A joint venture between a Saudi and a German company has submitted the most attractive bid for a seven-year contract to automate and manage the city’s parking facilities, The Express Tribune has learnt.
Lahore Parking Company (LPC) officials said that they had received three bids for the contract: from Turkish company UCS: from Advanced Global Communication Networks, a Saudi company, in partnership with Green Park, a German company; and from the Mansha Brothers, in a joint venture with the Dubai-based Speed Park.
The bids, which had technical and financial components, were opened on August 30. The bid from Mansha Brothers and Speed Park was disqualified on technical grounds. The other two technical bids were okayed, after which the financial bids were opened.
The LPC officials said that of the remaining two bids, AGCN and Green Park had made the best offer. While UCS had offered to share just five per cent of the total profit from the parking operations with the LPC, AGCN and Green Park had offered a 45.4% profit share.
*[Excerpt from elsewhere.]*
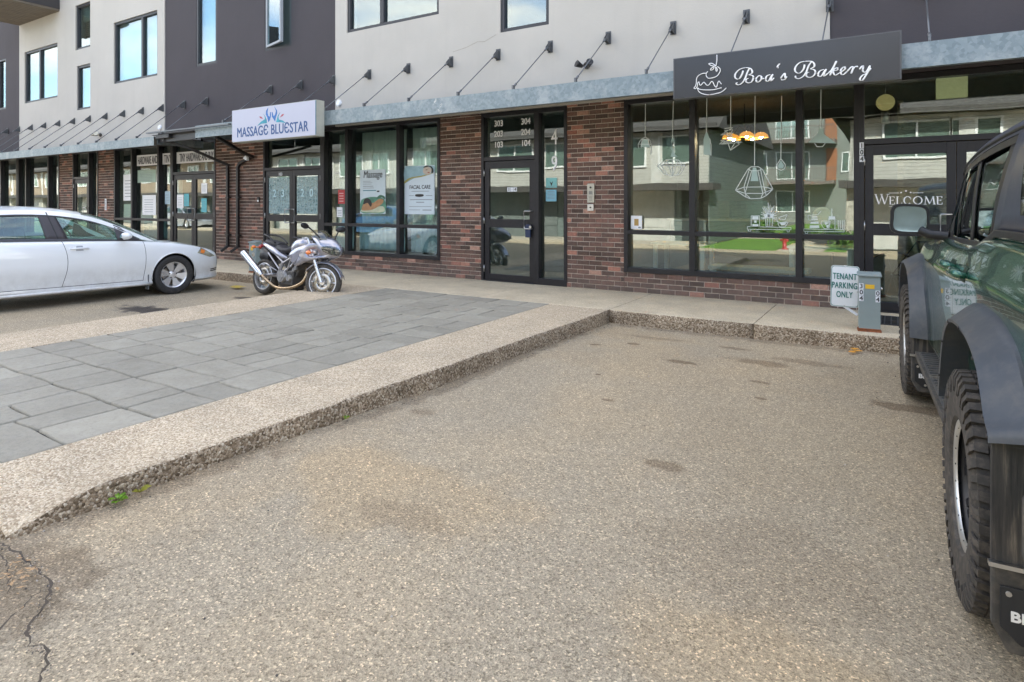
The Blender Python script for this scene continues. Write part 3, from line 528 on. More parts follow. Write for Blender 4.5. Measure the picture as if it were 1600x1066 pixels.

They said that the “mobilisation plan” for the automation of the city’s parking lots submitted by AGCN and Green Park was also superior. The UCS plan was “badly drafted and showed little effort”, they said. The AGCN-GP plan was “detailed and well-researched”.
The UCS plan did not include cameras at many of the city’s parking lots, while AGCN and GP were offering to install cameras at on-street as well as off-street parking sites, to deploy officials with hand-held devices to issues parking tickets at on-street sites, and to build automated barriers at entrances and exits to parking lots. The AGCN-GP plan also envisaged deploying more men to manage parking sites and traffic flow. They had identified two potential sites to build data centres to control and monitor parking lots, they added.
The LPC, an autonomous, for-profit company, is to give 75 per cent of its profits to the city government. The company has already been transferred control of all the parking sites of the city, 354 in total, including 179 active sites. From these sites, the LPC has been generating around Rs17 million per month.
LPC Media Relations Officer Fasiuddin said that the contract would be awarded in about four weeks. He refused to share the details of the financial bids, saying they could not be disclosed until a final decision on the contract was made.
He said that the company winning the contract would be given 66 parking sites to automate in six months, which would constitute the first phase of the project. In the next 12 months, the company would have to automate all the other parking sites in the city. He said that the first six months would be tough, both for the LPC and the contractor, since they would have to begin from scratch.
Published in The Express Tribune, September 4th, 2013.